• Dataset excerpt:
* Start *
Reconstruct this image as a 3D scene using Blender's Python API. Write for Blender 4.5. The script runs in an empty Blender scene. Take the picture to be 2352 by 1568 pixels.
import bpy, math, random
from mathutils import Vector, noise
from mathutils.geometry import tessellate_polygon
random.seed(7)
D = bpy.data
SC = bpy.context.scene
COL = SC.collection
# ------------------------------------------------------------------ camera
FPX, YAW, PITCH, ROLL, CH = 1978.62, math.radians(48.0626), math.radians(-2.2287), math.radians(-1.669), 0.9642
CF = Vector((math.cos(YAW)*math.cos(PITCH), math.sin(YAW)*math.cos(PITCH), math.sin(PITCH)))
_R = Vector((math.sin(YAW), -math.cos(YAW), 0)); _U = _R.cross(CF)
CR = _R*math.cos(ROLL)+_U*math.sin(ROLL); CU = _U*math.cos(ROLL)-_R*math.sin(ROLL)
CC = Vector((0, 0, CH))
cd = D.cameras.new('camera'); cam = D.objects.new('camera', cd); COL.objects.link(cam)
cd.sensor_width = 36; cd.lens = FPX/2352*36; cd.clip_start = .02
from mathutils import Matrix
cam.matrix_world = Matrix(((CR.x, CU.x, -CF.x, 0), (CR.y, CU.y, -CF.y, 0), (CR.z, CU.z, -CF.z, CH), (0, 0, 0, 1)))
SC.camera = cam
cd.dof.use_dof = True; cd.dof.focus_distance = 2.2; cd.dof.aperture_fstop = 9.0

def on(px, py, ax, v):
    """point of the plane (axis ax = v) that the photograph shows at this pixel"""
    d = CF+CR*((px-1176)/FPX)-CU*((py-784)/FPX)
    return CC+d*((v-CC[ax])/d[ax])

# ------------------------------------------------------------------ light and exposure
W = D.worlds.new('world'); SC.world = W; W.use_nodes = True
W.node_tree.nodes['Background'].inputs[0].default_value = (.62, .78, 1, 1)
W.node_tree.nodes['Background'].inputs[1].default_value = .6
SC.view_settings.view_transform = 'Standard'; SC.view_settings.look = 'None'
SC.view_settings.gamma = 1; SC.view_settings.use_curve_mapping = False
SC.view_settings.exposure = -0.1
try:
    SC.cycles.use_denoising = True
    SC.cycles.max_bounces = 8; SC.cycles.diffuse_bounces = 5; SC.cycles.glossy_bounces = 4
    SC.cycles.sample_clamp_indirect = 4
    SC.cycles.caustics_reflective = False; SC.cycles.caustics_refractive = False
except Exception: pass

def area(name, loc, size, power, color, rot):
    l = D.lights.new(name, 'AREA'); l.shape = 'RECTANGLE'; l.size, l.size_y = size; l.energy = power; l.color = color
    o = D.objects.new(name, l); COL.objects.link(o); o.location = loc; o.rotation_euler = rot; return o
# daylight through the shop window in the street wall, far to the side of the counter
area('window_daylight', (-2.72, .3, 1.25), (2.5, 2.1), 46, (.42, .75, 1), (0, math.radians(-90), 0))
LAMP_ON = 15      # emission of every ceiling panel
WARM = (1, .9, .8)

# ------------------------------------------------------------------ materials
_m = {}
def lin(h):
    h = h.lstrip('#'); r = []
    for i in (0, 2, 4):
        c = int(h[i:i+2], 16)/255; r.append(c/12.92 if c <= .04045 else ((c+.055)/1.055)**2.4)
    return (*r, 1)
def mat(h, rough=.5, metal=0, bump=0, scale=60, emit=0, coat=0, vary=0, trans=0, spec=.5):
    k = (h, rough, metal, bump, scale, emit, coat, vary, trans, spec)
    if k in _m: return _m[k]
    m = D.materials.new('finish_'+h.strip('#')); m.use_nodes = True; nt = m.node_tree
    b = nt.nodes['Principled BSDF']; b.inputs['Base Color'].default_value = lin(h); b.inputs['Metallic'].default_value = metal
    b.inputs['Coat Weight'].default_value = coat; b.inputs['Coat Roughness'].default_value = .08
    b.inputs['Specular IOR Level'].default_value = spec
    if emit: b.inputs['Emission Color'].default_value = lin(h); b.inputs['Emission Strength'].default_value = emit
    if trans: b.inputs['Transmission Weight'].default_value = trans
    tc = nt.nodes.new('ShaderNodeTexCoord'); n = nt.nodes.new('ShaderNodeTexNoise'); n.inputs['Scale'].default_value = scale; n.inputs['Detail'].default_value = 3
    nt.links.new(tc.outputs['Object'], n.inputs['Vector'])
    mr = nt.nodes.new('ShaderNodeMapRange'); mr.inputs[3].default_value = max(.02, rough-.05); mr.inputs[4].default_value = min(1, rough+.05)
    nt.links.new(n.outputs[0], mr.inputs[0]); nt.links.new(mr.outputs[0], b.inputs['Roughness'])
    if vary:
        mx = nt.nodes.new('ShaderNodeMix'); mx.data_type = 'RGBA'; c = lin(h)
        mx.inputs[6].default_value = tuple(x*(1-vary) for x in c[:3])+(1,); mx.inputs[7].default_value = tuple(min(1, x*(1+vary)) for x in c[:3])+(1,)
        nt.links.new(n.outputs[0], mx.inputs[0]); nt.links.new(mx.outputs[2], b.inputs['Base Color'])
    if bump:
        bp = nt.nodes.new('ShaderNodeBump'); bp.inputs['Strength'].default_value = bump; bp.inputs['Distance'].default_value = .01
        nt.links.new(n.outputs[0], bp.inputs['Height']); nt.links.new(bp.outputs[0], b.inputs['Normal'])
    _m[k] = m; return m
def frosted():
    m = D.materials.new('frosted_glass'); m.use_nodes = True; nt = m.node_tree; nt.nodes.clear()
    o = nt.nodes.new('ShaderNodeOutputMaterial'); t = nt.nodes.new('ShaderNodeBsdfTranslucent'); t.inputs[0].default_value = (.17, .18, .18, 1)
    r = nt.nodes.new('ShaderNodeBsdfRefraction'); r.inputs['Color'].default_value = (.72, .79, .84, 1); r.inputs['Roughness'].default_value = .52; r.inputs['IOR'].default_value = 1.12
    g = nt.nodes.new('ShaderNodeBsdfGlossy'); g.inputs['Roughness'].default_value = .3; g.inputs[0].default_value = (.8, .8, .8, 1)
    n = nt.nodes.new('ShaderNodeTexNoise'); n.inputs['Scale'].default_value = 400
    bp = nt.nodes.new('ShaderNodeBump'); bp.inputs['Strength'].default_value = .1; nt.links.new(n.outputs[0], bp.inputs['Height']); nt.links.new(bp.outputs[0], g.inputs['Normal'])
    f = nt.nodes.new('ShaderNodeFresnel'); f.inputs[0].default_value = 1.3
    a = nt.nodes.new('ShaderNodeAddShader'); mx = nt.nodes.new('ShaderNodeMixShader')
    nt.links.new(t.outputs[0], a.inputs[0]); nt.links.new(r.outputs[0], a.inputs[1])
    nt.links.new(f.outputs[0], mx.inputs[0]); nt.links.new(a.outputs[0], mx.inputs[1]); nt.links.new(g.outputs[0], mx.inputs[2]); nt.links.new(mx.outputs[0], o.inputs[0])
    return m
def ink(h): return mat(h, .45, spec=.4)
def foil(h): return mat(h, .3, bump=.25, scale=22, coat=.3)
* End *
• Work to do: Exactly reproduce the material above.

• Final result:
Reconstruct this image as a 3D scene using Blender's Python API. Write for Blender 4.5. The script runs in an empty Blender scene. Take the picture to be 2352 by 1568 pixels.
import bpy, math, random
from mathutils import Vector, noise
from mathutils.geometry import tessellate_polygon
random.seed(7)
D = bpy.data
SC = bpy.context.scene
COL = SC.collection
# ------------------------------------------------------------------ camera
FPX, YAW, PITCH, ROLL, CH = 1978.62, math.radians(48.0626), math.radians(-2.2287), math.radians(-1.669), 0.9642
CF = Vector((math.cos(YAW)*math.cos(PITCH), math.sin(YAW)*math.cos(PITCH), math.sin(PITCH)))
_R = Vector((math.sin(YAW), -math.cos(YAW), 0)); _U = _R.cross(CF)
CR = _R*math.cos(ROLL)+_U*math.sin(ROLL); CU = _U*math.cos(ROLL)-_R*math.sin(ROLL)
CC = Vector((0, 0, CH))
cd = D.cameras.new('camera'); cam = D.objects.new('camera', cd); COL.objects.link(cam)
cd.sensor_width = 36; cd.lens = FPX/2352*36; cd.clip_start = .02
from mathutils import Matrix
cam.matrix_world = Matrix(((CR.x, CU.x, -CF.x, 0), (CR.y, CU.y, -CF.y, 0), (CR.z, CU.z, -CF.z, CH), (0, 0, 0, 1)))
SC.camera = cam
cd.dof.use_dof = True; cd.dof.focus_distance = 2.2; cd.dof.aperture_fstop = 9.0

def on(px, py, ax, v):
    """point of the plane (axis ax = v) that the photograph shows at this pixel"""
    d = CF+CR*((px-1176)/FPX)-CU*((py-784)/FPX)
    return CC+d*((v-CC[ax])/d[ax])

# ------------------------------------------------------------------ light and exposure
W = D.worlds.new('world'); SC.world = W; W.use_nodes = True
W.node_tree.nodes['Background'].inputs[0].default_value = (.62, .78, 1, 1)
W.node_tree.nodes['Background'].inputs[1].default_value = .6
SC.view_settings.view_transform = 'Standard'; SC.view_settings.look = 'None'
SC.view_settings.gamma = 1; SC.view_settings.use_curve_mapping = False
SC.view_settings.exposure = -0.1
try:
    SC.cycles.use_denoising = True
    SC.cycles.max_bounces = 8; SC.cycles.diffuse_bounces = 5; SC.cycles.glossy_bounces = 4
    SC.cycles.sample_clamp_indirect = 4
    SC.cycles.caustics_reflective = False; SC.cycles.caustics_refractive = False
except Exception: pass

def area(name, loc, size, power, color, rot):
    l = D.lights.new(name, 'AREA'); l.shape = 'RECTANGLE'; l.size, l.size_y = size; l.energy = power; l.color = color
    o = D.objects.new(name, l); COL.objects.link(o); o.location = loc; o.rotation_euler = rot; return o
# daylight through the shop window in the street wall, far to the side of the counter
area('window_daylight', (-2.72, .3, 1.25), (2.5, 2.1), 46, (.42, .75, 1), (0, math.radians(-90), 0))
LAMP_ON = 15      # emission of every ceiling panel
WARM = (1, .9, .8)

# ------------------------------------------------------------------ materials
_m = {}
def lin(h):
    h = h.lstrip('#'); r = []
    for i in (0, 2, 4):
        c = int(h[i:i+2], 16)/255; r.append(c/12.92 if c <= .04045 else ((c+.055)/1.055)**2.4)
    return (*r, 1)
def mat(h, rough=.5, metal=0, bump=0, scale=60, emit=0, coat=0, vary=0, trans=0, spec=.5):
    k = (h, rough, metal, bump, scale, emit, coat, vary, trans, spec)
    if k in _m: return _m[k]
    m = D.materials.new('finish_'+h.strip('#')); m.use_nodes = True; nt = m.node_tree
    b = nt.nodes['Principled BSDF']; b.inputs['Base Color'].default_value = lin(h); b.inputs['Metallic'].default_value = metal
    b.inputs['Coat Weight'].default_value = coat; b.inputs['Coat Roughness'].default_value = .08
    b.inputs['Specular IOR Level'].default_value = spec
    if emit: b.inputs['Emission Color'].default_value = lin(h); b.inputs['Emission Strength'].default_value = emit
    if trans: b.inputs['Transmission Weight'].default_value = trans
    tc = nt.nodes.new('ShaderNodeTexCoord'); n = nt.nodes.new('ShaderNodeTexNoise'); n.inputs['Scale'].default_value = scale; n.inputs['Detail'].default_value = 3
    nt.links.new(tc.outputs['Object'], n.inputs['Vector'])
    mr = nt.nodes.new('ShaderNodeMapRange'); mr.inputs[3].default_value = max(.02, rough-.05); mr.inputs[4].default_value = min(1, rough+.05)
    nt.links.new(n.outputs[0], mr.inputs[0]); nt.links.new(mr.outputs[0], b.inputs['Roughness'])
    if vary:
        mx = nt.nodes.new('ShaderNodeMix'); mx.data_type = 'RGBA'; c = lin(h)
        mx.inputs[6].default_value = tuple(x*(1-vary) for x in c[:3])+(1,); mx.inputs[7].default_value = tuple(min(1, x*(1+vary)) for x in c[:3])+(1,)
        nt.links.new(n.outputs[0], mx.inputs[0]); nt.links.new(mx.outputs[2], b.inputs['Base Color'])
    if bump:
        bp = nt.nodes.new('ShaderNodeBump'); bp.inputs['Strength'].default_value = bump; bp.inputs['Distance'].default_value = .01
        nt.links.new(n.outputs[0], bp.inputs['Height']); nt.links.new(bp.outputs[0], b.inputs['Normal'])
    _m[k] = m; return m
def frosted():
    m = D.materials.new('frosted_glass'); m.use_nodes = True; nt = m.node_tree; nt.nodes.clear()
    o = nt.nodes.new('ShaderNodeOutputMaterial'); t = nt.nodes.new('ShaderNodeBsdfTranslucent'); t.inputs[0].default_value = (.17, .18, .18, 1)
    r = nt.nodes.new('ShaderNodeBsdfRefraction'); r.inputs['Color'].default_value = (.72, .79, .84, 1); r.inputs['Roughness'].default_value = .52; r.inputs['IOR'].default_value = 1.12
    g = nt.nodes.new('ShaderNodeBsdfGlossy'); g.inputs['Roughness'].default_value = .3; g.inputs[0].default_value = (.8, .8, .8, 1)
    n = nt.nodes.new('ShaderNodeTexNoise'); n.inputs['Scale'].default_value = 400
    bp = nt.nodes.new('ShaderNodeBump'); bp.inputs['Strength'].default_value = .1; nt.links.new(n.outputs[0], bp.inputs['Height']); nt.links.new(bp.outputs[0], g.inputs['Normal'])
    f = nt.nodes.new('ShaderNodeFresnel'); f.inputs[0].default_value = 1.3
    a = nt.nodes.new('ShaderNodeAddShader'); mx = nt.nodes.new('ShaderNodeMixShader')
    nt.links.new(t.outputs[0], a.inputs[0]); nt.links.new(r.outputs[0], a.inputs[1])
    nt.links.new(f.outputs[0], mx.inputs[0]); nt.links.new(a.outputs[0], mx.inputs[1]); nt.links.new(g.outputs[0], mx.inputs[2]); nt.links.new(mx.outputs[0], o.inputs[0])
    return m
def ink(h): return mat(h, .45, spec=.4)
def foil(h): return mat(h, .3, bump=.25, scale=22, coat=.3)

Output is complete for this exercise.